Published by Matt McKeown on

This week’s portion is Ki Tisa which is centered around a character named Betzalel. Commentary on this portion gives us the words “mach shavot”  or “skillful works that he had done”. The idea is that Adonai has given Betzelal particular skills as a craftsman that are to be used in the construction of the mishkan (tabernacle or tent of meeting).

But the word can also mean thoughts and intentions. How do we connect this. Moses says to the people with respect to the building of the mishkan: if your heart compels you to give, whatever gifts you give will be used in the construction. Digressing, people gave so much Moses had to tell them to stop. I have never experienced this in any house of worship!

The commentary tells us that Betzalel was approached by so many givers that the Holy Spirit gave him insight into their thoughts and intentions, into their motives for the giving. Oddly, just last week we were talking about anonymous giving, giving with thought of compensation of praise. And here we are looking at motives for giving. We go on to understand that commentary says that if the motives of the giver were pure, the gifts were used for the holiest objects in the tabernacle. If the motives of the giver were to garner praise, the gifts were put to more humble use; not given a place of honor.

So sometimes the spirit behind the mitzvah we do is as important as the act itself, sometimes I think it doesn’t matter as much. There is a rabbinic debate as whether you should do a mitzvah if your heart is not in it. One rabbi gives the example of feeding the poor – do it whether your heart is in it or not or the person won’t get fed. Another rabbi says what if we don’t feel like saying our prayers? We are commanded to pray and if we just do it, whether we feel like it or not, God will change our heart and we will feel our prayers in our heart.

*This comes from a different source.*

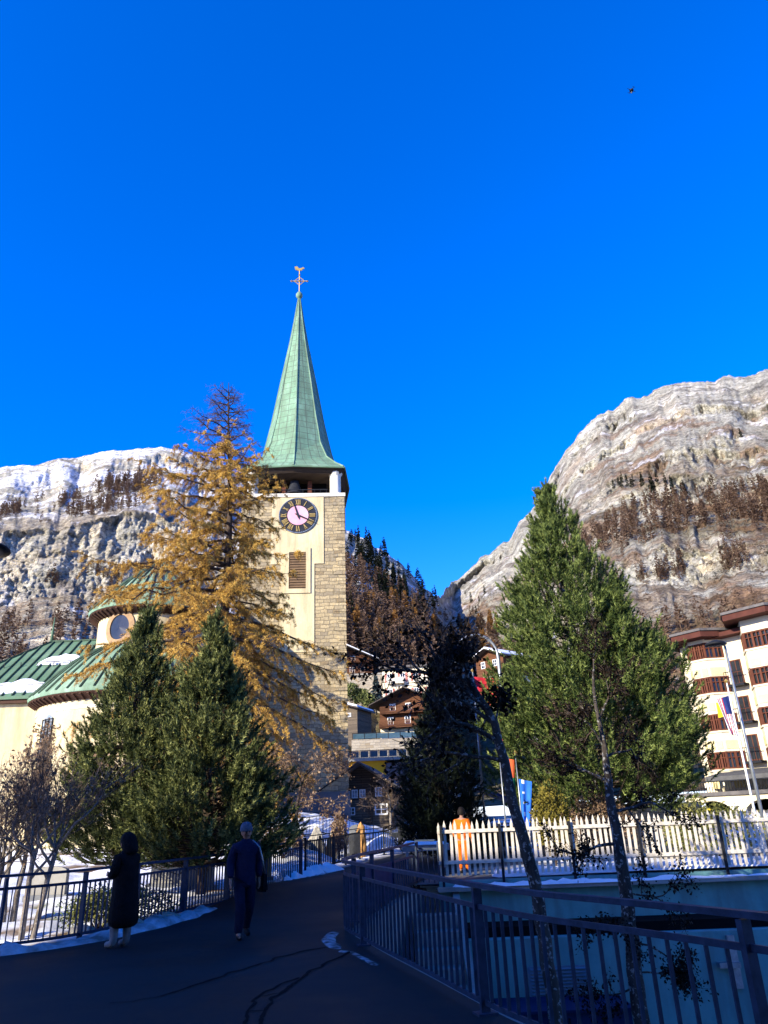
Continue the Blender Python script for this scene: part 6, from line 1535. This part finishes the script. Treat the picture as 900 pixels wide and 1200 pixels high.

Doing the mitzvah in spite of our weariness is different than doing it for the wrong reasons, for praise or recognition or compensation. Imagine being able to look at someone, in the way Betzalel could and through the agency of the Holy Spirit, see their intentions and thoughts. I don’t think we want to know, we might be disappointed. And if people could see ours, they might be disappointed in us.

THIS WEEK’S CHALLENGE

As you go about doing the mitzvot you are moved to do, God’s work, ask yourself what your motivation is. Do mitzvot in spirit of love.